Concerning the curing conditions to be applied, according to paragraph [0039] of the patent in suit, "the clearcoat composition used in the practice of the invention may include a catalyst to enhance the cure reaction". In addition, according to paragraph [0044], "various methods of curing may be used" and "curing temperatures will ... generally range between 93ºC and 177ºC". It is therefore derivable from these paragraphs that the reaction conditions used in curing reactions may vary widely. Therefore, the present description does not support the appellant's assertion that standardised curing conditions exist in the coating industry.

5.4 Consequently, auxiliary request 2 must be refused for lack of clarity (Article 84 EPC).

6. Auxiliary request 3

The single claim of this request finds its basis in claim 20 as originally filed, and has been restricted with respect to claim 19 of the granted version through the deletion of the option "carbide". The amended request therefore meets the requirements of Article 123(2) and (3) EPC.

Since the features now claimed were already present in claim 19 as granted, they are not open to objection under Article 84 EPC, which does not constitute a ground of opposition under Article 100 EPC.

7. Remittal

The board has come to the conclusion that the subject-matter of the single method claim of auxiliary request 3 overcomes the objection of added subject-matter, which formed the basis of the decision under appeal (see point III above). However, the opposition division has not yet taken a decision on the patentability issues based on the grounds of opposition pursuant to Articles 100(c), 100(b) and 100(a) EPC (see point III above).

Given that the purpose of the appeal proceedings inter partes is mainly to give the losing party the possibility of challenging the decision of the opposition division on its merits (see G 9/91, OJ EPO 1993, 408, point 18), the board finds it appropriate to exercise its discretion under Article 111(1) EPC to remit the case to the first instance for further prosecution, as requested by the appellant and respondent 2 (see point XI above).

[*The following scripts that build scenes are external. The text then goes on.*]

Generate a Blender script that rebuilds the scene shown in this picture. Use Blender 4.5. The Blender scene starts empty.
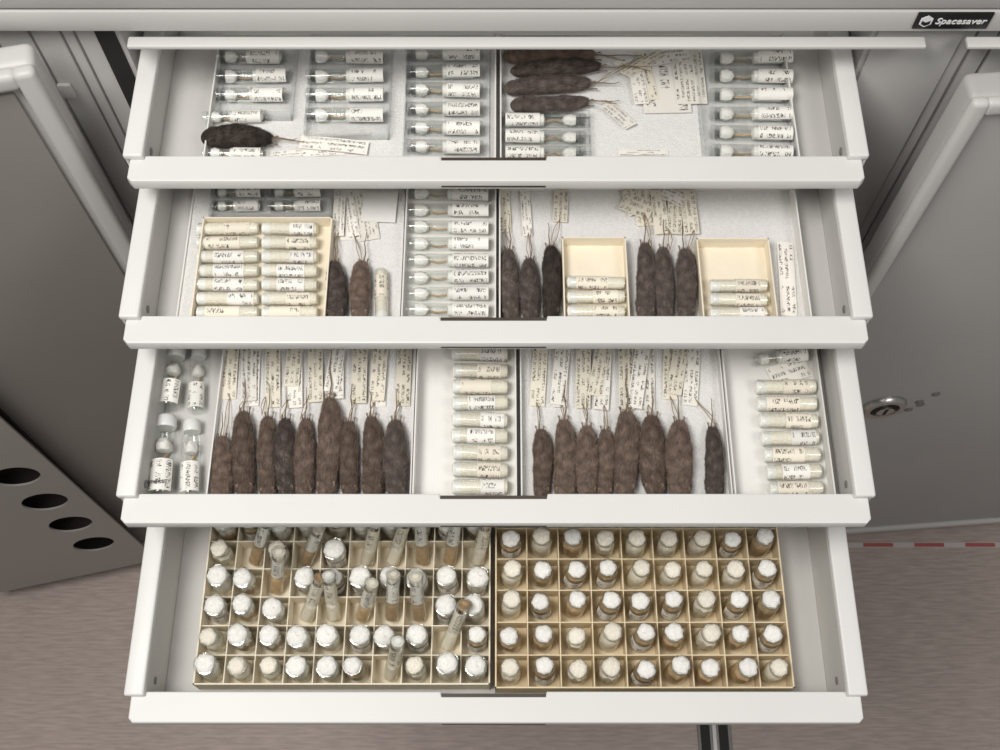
import bpy, bmesh, math, random
from math import radians, sin, cos, pi
from mathutils import Matrix, Vector, noise
R=random.Random(11)
scene=bpy.context.scene
COL=scene.collection
F=1115.0; TH=radians(65); CAM=Vector((.0045,0,2.55))
def P(px,py,z):
    u=(375-py)/F; X=(px-500)/F
    Y=cos(TH)+u*sin(TH); Z=-sin(TH)+u*cos(TH)
    t=(z-CAM.z)/Z
    return Vector((CAM.x+X*t,CAM.y+Y*t,z))
# ------------------------------------------------------------ materials
def mat(name,col,rough=.5,var=0.0,vscale=20,bump=0.0,bscale=60,metal=0.0,stretch=(1,1,1),objvar=0.0,spec=None):
    m=bpy.data.materials.new(name); m.use_nodes=True
    nt=m.node_tree; n=nt.nodes; l=nt.links; b=n['Principled BSDF']
    b.inputs['Roughness'].default_value=rough; b.inputs['Metallic'].default_value=metal
    b.inputs['Base Color'].default_value=(*col,1)
    if spec is not None: b.inputs['Specular IOR Level'].default_value=spec
    tc=n.new('ShaderNodeTexCoord'); mp=n.new('ShaderNodeMapping'); mp.inputs['Scale'].default_value=stretch
    l.new(tc.outputs['Object'],mp.inputs['Vector'])
    nz=n.new('ShaderNodeTexNoise'); nz.inputs['Scale'].default_value=vscale; nz.inputs['Detail'].default_value=5
    l.new(mp.outputs[0],nz.inputs['Vector'])
    hs=n.new('ShaderNodeHueSaturation'); hs.inputs['Color'].default_value=(*col,1)
    mr=n.new('ShaderNodeMapRange'); mr.inputs[1].default_value=.25; mr.inputs[2].default_value=.75
    mr.inputs[3].default_value=1-var; mr.inputs[4].default_value=1+var
    l.new(nz.outputs['Fac'],mr.inputs[0])
    oi=n.new('ShaderNodeObjectInfo'); mr2=n.new('ShaderNodeMapRange')
    mr2.inputs[3].default_value=1-objvar; mr2.inputs[4].default_value=1+objvar*.6
    l.new(oi.outputs['Random'],mr2.inputs[0])
    mu=n.new('ShaderNodeMath'); mu.operation='MULTIPLY'; l.new(mr.outputs[0],mu.inputs[0]); l.new(mr2.outputs[0],mu.inputs[1])
    l.new(mu.outputs[0],hs.inputs['Value']); l.new(hs.outputs[0],b.inputs['Base Color'])
    if bump>0:
        nb=n.new('ShaderNodeTexNoise'); nb.inputs['Scale'].default_value=bscale; nb.inputs['Detail'].default_value=3
        l.new(mp.outputs[0],nb.inputs['Vector'])
        bp=n.new('ShaderNodeBump'); bp.inputs['Strength'].default_value=bump; bp.inputs['Distance'].default_value=.002
        l.new(nb.outputs['Fac'],bp.inputs['Height']); l.new(bp.outputs[0],b.inputs['Normal'])
    return m
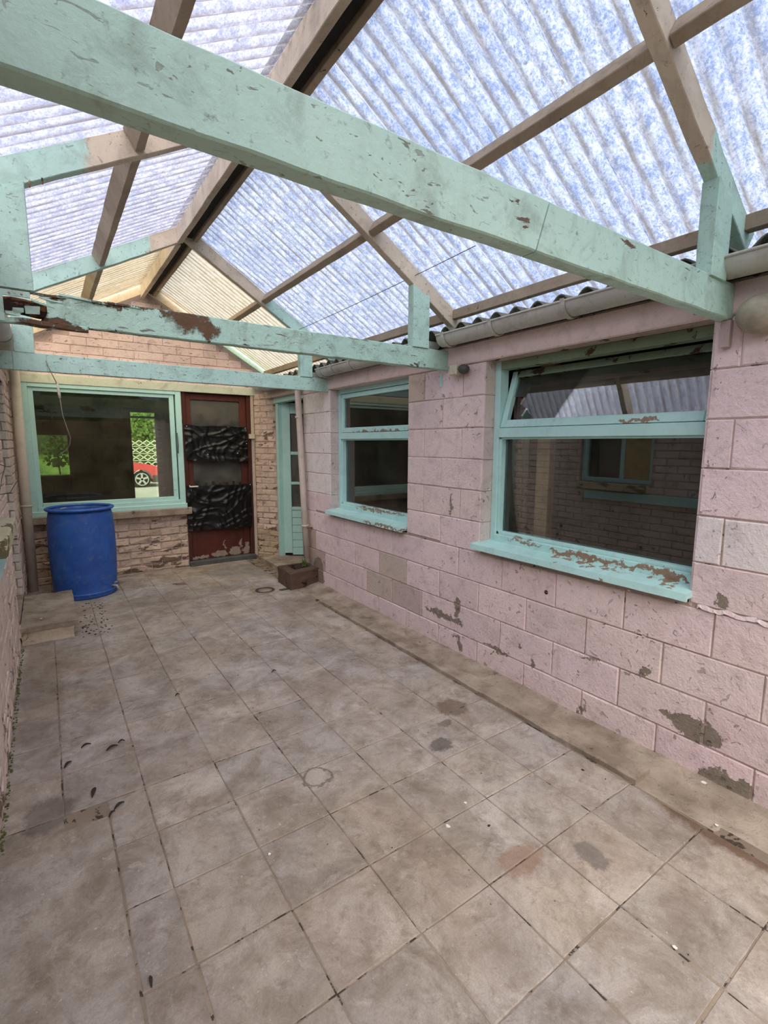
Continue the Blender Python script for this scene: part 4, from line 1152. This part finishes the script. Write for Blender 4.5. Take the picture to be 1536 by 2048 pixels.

In considering any potential amendments to the single method claim of auxiliary request 3, the opposition division is bound, in accordance with Article 111(2) EPC, by the ratio decidendi of the board of appeal in so far as the facts are the same (cf. in particular, conclusions on method claims 2 under points 3 to 5 above).

The board further notes that opponent 1 raised an objection under Article 100(c) EPC in its notice of opposition with respect to paragraph [0031] of the patent in suit, owing to the deletion of the phrase "where the silica surface is non-reactive with the crosslinkable resin or crosslinking agent" from the corresponding paragraph of the application as originally filed. This objection may become relevant should the adaptation of the description become an issue.

ORDER

For these reasons it is decided that:

1. The decision under appeal is set aside.

2. The case is remitted to the department of first instance for further prosecution on the basis of auxiliary request 3 filed with letter dated 29 August 2011.